→ Supplied material:

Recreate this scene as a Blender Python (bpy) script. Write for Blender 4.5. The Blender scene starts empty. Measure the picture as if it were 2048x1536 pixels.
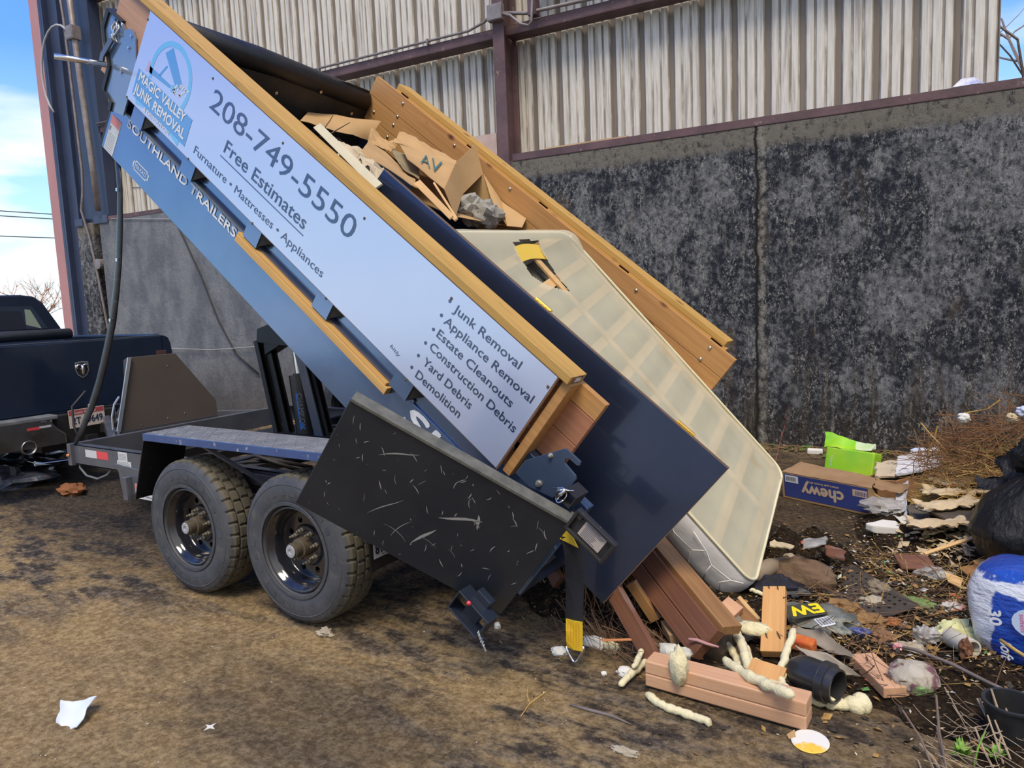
import bpy, math, random
from mathutils import Matrix, Vector, noise
from mathutils.geometry import tessellate_polygon
rnd = random.Random(7)
sc = bpy.context.scene
COL = sc.collection
R = math.radians
# ------------------------------------------------------------------ camera
cam_d = bpy.data.cameras.new('camera'); cam = bpy.data.objects.new('camera', cam_d); COL.objects.link(cam)
cam_d.sensor_width = 36; cam_d.lens = 1445.73/2048*36; cam_d.clip_end = 500
def cam_matrix(loc, yaw, pitch, roll):
    y, p, r = R(yaw), R(pitch), R(roll)
    F = Vector((-math.sin(y)*math.cos(p), math.cos(y)*math.cos(p), math.sin(p)))
    Rt = Vector((math.cos(y), math.sin(y), 0)); U = Rt.cross(F)
    R2 = math.cos(r)*Rt+math.sin(r)*U; U2 = -math.sin(r)*Rt+math.cos(r)*U
    m = Matrix((R2, U2, -F)).transposed().to_4x4(); m.translation = loc
    return m
cam.matrix_world = cam_matrix(Vector((2.8595, -2.3522, 1.5953)), 32.6087, -6.5836, -2.4077)
sc.camera = cam
# ------------------------------------------------------------------ sky, light, exposure
vs = sc.view_settings
vs.view_transform = 'Standard'; vs.look = 'None'; vs.gamma = 1; vs.use_curve_mapping = False; vs.exposure = 0.55
world = bpy.data.worlds.new('sky'); sc.world = world; world.use_nodes = True
def build_sky():
    nt = world.node_tree; N = nt.nodes; L = nt.links; N.clear()
    tc = N.new('ShaderNodeTexCoord'); sp = N.new('ShaderNodeSeparateXYZ'); L.new(tc.outputs['Generated'], sp.inputs[0])
    cr = N.new('ShaderNodeValToRGB'); L.new(sp.outputs['Z'], cr.inputs[0])
    e = cr.color_ramp.elements
    e[0].position = 0.0; e[0].color = (.72, .93, 1, 1); e[1].position = 0.75; e[1].color = (.05, .16, .62, 1)
    a = e.new(.10); a.color = (.52, .84, 1.0, 1); a = e.new(.30); a.color = (.14, .36, .95, 1)
    mp = N.new('ShaderNodeMapping'); mp.inputs['Scale'].default_value = (2.2, 2.2, 9); L.new(tc.outputs['Generated'], mp.inputs[0])
    nz = N.new('ShaderNodeTexNoise'); nz.inputs['Scale'].default_value = 1.6; nz.inputs['Detail'].default_value = 6; L.new(mp.outputs[0], nz.inputs['Vector'])
    c2 = N.new('ShaderNodeValToRGB'); c2.color_ramp.elements[0].position = .50; c2.color_ramp.elements[1].position = .68; L.new(nz.outputs['Fac'], c2.inputs[0])
    lowm = N.new('ShaderNodeMapRange'); lowm.inputs['From Min'].default_value = .16; lowm.inputs['From Max'].default_value = .30
    lowm.inputs['To Min'].default_value = 1; lowm.inputs['To Max'].default_value = .18; L.new(sp.outputs['Z'], lowm.inputs['Value'])
    mm = N.new('ShaderNodeMath'); mm.operation = 'MULTIPLY'; L.new(c2.outputs[0], mm.inputs[0]); L.new(lowm.outputs[0], mm.inputs[1])
    mx = N.new('ShaderNodeMixRGB'); L.new(mm.outputs[0], mx.inputs[0]); L.new(cr.outputs[0], mx.inputs[1]); mx.inputs[2].default_value = (1.0, 1.0, 1.0, 1)
    # the covered part of the station (behind and right of the camera) is warm and dimmer than the open sky
    dt = N.new('ShaderNodeVectorMath'); dt.operation = 'DOT_PRODUCT'; dt.inputs[1].default_value = (.80, -.60, 0.0); L.new(tc.outputs['Generated'], dt.inputs[0])
    mr = N.new('ShaderNodeMapRange'); mr.interpolation_type = 'SMOOTHSTEP'; mr.inputs['From Min'].default_value = .10; mr.inputs['From Max'].default_value = .80
    L.new(dt.outputs['Value'], mr.inputs['Value'])
    m2 = N.new('ShaderNodeMixRGB'); L.new(mr.outputs[0], m2.inputs[0]); L.new(mx.outputs[0], m2.inputs[1])
    ir = N.new('ShaderNodeValToRGB'); L.new(sp.outputs['Z'], ir.inputs[0]); ie = ir.color_ramp.elements      # dark walls low down, bright skylit roof above
    ie[0].position = .05; ie[0].color = (.27, .27, .28, 1); ie[1].position = .55; ie[1].color = (.95, .95, .96, 1); L.new(ir.outputs[0], m2.inputs[2])
    bg = N.new('ShaderNodeBackground'); bg.inputs['Strength'].default_value = 0.9; L.new(m2.outputs[0], bg.inputs[0])
    out = N.new('ShaderNodeOutputWorld'); L.new(bg.outputs[0], out.inputs[0])
build_sky()
sun_d = bpy.data.lights.new('sun', 'SUN'); sun_d.energy = 2.1; sun_d.color = (1.0, .86, .64); sun_d.angle = R(22)
sun = bpy.data.objects.new('sun', sun_d); COL.objects.link(sun)
sun.rotation_euler = Vector((0.22, -0.50, 1.0)).to_track_quat('Z', 'Y').to_euler(); sun.location = (0, 0, 12)
# ------------------------------------------------------------------ materials
MATS = {}
def rgb(c): return (c[0], c[1], c[2], 1)
def s8(r, g, b):
    f = lambda v: (v/255/12.92) if v/255 <= .04045 else ((v/255+.055)/1.055)**2.4
    return (f(r), f(g), f(b))
def mat(name, c1, c2=None, scale=4, stretch=(1, 1, 1), lo=.35, hi=.65, rough=.6, metal=0, bump=0, bscale=40, bstretch=(1, 1, 1),
        spots=None, spots2=None, coat=0, detail=8, spec=.5, rot=None, alpha=None, emit=None, trans=0):
    """noise mix of two colours, up to two layers of blotches, bump"""
    if name in MATS: return MATS[name]
    m = bpy.data.materials.new(name); m.use_nodes = True; nt = m.node_tree; N = nt.nodes; L = nt.links
    b = N['Principled BSDF']; b.inputs['Roughness'].default_value = rough; b.inputs['Metallic'].default_value = metal
    b.inputs['Specular IOR Level'].default_value = spec; b.inputs['Coat Weight'].default_value = coat; b.inputs['Coat Roughness'].default_value = .08
    tc = N.new('ShaderNodeTexCoord')
    def nz(sc_, st, det=detail):
        mp = N.new('ShaderNodeMapping'); mp.inputs['Scale'].default_value = st
        if rot: mp.inputs['Rotation'].default_value = rot
        L.new(tc.outputs['Object'], mp.inputs[0])
        n = N.new('ShaderNodeTexNoise'); n.inputs['Scale'].default_value = sc_; n.inputs['Detail'].default_value = det; n.inputs['Roughness'].default_value = .62
        L.new(mp.outputs[0], n.inputs['Vector']); return n
    def ramp(n, a, z):
        r = N.new('ShaderNodeMapRange'); r.inputs['From Min'].default_value = a; r.inputs['From Max'].default_value = z; L.new(n.outputs['Fac'], r.inputs['Value']); return r
    col = None
    if c2 is None: b.inputs['Base Color'].default_value = rgb(c1)
    else:
        r = ramp(nz(scale, stretch), lo, hi); mx = N.new('ShaderNodeMixRGB'); L.new(r.outputs[0], mx.inputs[0]); mx.inputs[1].default_value = rgb(c1); mx.inputs[2].default_value = rgb(c2)
        col = mx
    for s in (spots, spots2):
        if s:
            sc_, st, a, z, cc = s
            r = ramp(nz(sc_, st), a, z); mx = N.new('ShaderNodeMixRGB'); L.new(r.outputs[0], mx.inputs[0])
            if col: L.new(col.outputs[0], mx.inputs[1])
            else: mx.inputs[1].default_value = rgb(c1)
            mx.inputs[2].default_value = rgb(cc); col = mx
    if col: L.new(col.outputs[0], b.inputs['Base Color'])
    if bump:
        n = nz(bscale, bstretch); bp = N.new('ShaderNodeBump'); bp.inputs['Strength'].default_value = 1; bp.inputs['Distance'].default_value = bump
        L.new(n.outputs['Fac'], bp.inputs['Height']); L.new(bp.outputs[0], b.inputs['Normal'])
    if alpha is not None: b.inputs['Alpha'].default_value = alpha
    if trans: b.inputs['Transmission Weight'].default_value = trans
    if emit: b.inputs['Emission Color'].default_value = rgb(emit); b.inputs['Emission Strength'].default_value = 1
    MATS[name] = m; return m
def wood(name, c1, c2, knot=(.10, .03, .01), rough=.6, kn=1.0, dirt=None):
    """plank wood, grain along local X"""
    if name in MATS: return MATS[name]
    m = mat(name, c1, c2, scale=3, stretch=(.6, 14, 14), lo=.35, hi=.68, rough=rough, bump=.0012, bscale=12, bstretch=(.5, 16, 16),
            spots=(1.3, (.5, 5, 5), .52, .8, [v*.62 for v in c1]), spots2=dirt)
    nt = m.node_tree; N = nt.nodes; L = nt.links; b = N['Principled BSDF']
    tc = N.new('ShaderNodeTexCoord'); mp = N.new('ShaderNodeMapping'); mp.inputs['Scale'].default_value = (3.2*kn, 5.5*kn, 5.5*kn); L.new(tc.outputs['Object'], mp.inputs[0])
    v = N.new('ShaderNodeTexVoronoi'); v.inputs['Scale'].default_value = 1.0; L.new(mp.outputs[0], v.inputs['Vector'])
    r = N.new('ShaderNodeMapRange'); r.inputs['From Min'].default_value = .16; r.inputs['From Max'].default_value = .04; L.new(v.outputs['Distance'], r.inputs['Value'])
    mx = N.new('ShaderNodeMixRGB'); L.new(r.outputs[0], mx.inputs[0]); old = b.inputs['Base Color'].links[0].from_socket; L.new(old, mx.inputs[1]); mx.inputs[2].default_value = rgb(knot)
    L.new(mx.outputs[0], b.inputs['Base Color']); return m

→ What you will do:
Find every line above that contains the word "scene", and return each one.

→ Result of this exercise:
Recreate this scene as a Blender Python (bpy) script. Write for Blender 4.5. The Blender scene starts empty. Measure the picture as if it were 2048x1536 pixels.
sc = bpy.context.scene